In the next year (1553) he had a grave quarrel with Cardinal Caraffa. The Jesuits of Sicily had admitted a youth against his parents' wishes, and Caraffa, to whom the mother appealed, ordered Ignatius to give up the youth. He appealed to the Pope, and got Caraffa's verdict cancelled. When, two years afterwards, Caraffa became Pope Paul IV., Ignatius remembered his momentary triumph with concern, and there were grave faces in the Jesuit house. Paul III. had died in 1549. His successor Julius III. had been, as the previous record shows, very generous to the Jesuits, though funds had fallen very low in Rome, owing to the Reformation, and Ignatius had great work to keep alive the German college he had founded. Julius died in 1555, and it is said by the Jesuit writers that five cardinals voted for Ignatius himself at the next conclave. Marcellus, the next Pope, lived less than a month, and then Caraffa occupied the see. To Caraffa the Spaniards were "barbarians," and the Jesuits were Spaniards. But he postponed the struggle which he was to have with the Society, and received Ignatius courteously.
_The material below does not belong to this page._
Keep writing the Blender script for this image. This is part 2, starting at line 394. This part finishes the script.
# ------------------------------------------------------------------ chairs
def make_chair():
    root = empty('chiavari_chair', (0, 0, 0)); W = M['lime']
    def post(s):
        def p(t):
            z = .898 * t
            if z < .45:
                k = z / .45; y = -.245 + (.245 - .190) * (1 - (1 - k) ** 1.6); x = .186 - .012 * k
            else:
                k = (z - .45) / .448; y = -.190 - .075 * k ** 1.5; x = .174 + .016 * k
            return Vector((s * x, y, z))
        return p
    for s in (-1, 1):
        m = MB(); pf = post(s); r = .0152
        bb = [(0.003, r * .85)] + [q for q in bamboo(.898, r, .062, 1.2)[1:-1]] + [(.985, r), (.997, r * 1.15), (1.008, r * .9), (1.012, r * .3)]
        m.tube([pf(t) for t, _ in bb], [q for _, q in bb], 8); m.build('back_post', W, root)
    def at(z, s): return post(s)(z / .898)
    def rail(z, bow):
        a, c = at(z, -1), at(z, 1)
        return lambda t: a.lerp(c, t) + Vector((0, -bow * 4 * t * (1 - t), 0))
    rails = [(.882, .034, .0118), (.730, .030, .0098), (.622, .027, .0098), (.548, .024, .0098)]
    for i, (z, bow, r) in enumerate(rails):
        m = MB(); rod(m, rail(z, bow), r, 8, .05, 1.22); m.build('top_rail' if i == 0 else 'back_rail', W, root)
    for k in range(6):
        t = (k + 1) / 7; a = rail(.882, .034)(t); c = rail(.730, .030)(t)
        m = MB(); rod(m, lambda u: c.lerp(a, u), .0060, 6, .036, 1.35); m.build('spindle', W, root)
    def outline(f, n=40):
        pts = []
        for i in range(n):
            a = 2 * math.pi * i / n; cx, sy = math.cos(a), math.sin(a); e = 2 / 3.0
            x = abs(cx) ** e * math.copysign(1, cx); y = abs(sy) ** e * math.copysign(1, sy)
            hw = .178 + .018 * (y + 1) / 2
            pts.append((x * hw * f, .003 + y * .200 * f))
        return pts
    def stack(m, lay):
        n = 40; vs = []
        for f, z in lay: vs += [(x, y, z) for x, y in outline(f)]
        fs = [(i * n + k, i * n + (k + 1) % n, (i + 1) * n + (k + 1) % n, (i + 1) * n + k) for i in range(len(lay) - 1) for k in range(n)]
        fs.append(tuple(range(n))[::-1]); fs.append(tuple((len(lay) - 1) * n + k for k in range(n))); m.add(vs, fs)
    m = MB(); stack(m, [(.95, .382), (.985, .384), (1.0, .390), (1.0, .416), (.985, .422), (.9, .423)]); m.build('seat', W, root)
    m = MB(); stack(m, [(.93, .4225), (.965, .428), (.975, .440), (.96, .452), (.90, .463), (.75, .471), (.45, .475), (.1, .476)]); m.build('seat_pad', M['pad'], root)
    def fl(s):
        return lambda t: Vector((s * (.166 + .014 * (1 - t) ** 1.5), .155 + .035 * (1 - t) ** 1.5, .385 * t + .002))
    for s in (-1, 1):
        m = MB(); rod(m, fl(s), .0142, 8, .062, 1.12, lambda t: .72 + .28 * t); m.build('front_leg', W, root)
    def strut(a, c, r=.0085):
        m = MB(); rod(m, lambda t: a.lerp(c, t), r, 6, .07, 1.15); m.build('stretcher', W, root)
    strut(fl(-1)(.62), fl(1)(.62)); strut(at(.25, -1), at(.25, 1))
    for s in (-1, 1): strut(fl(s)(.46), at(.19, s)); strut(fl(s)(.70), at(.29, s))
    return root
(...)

Work, austerity, and anxiety had at length seriously impaired the strong frame of Ignatius, and he began to prepare for the end. It is marvellous how he lived to see his sixty-fifth year, and continued to control the mighty struggle of his Society against its various enemies. With the opening of 1556, however, he retired to a great extent from the labours of his office, and spent his days chiefly in prayer. He died in the early morning of 31st July 1556, and the struggle for the succession began.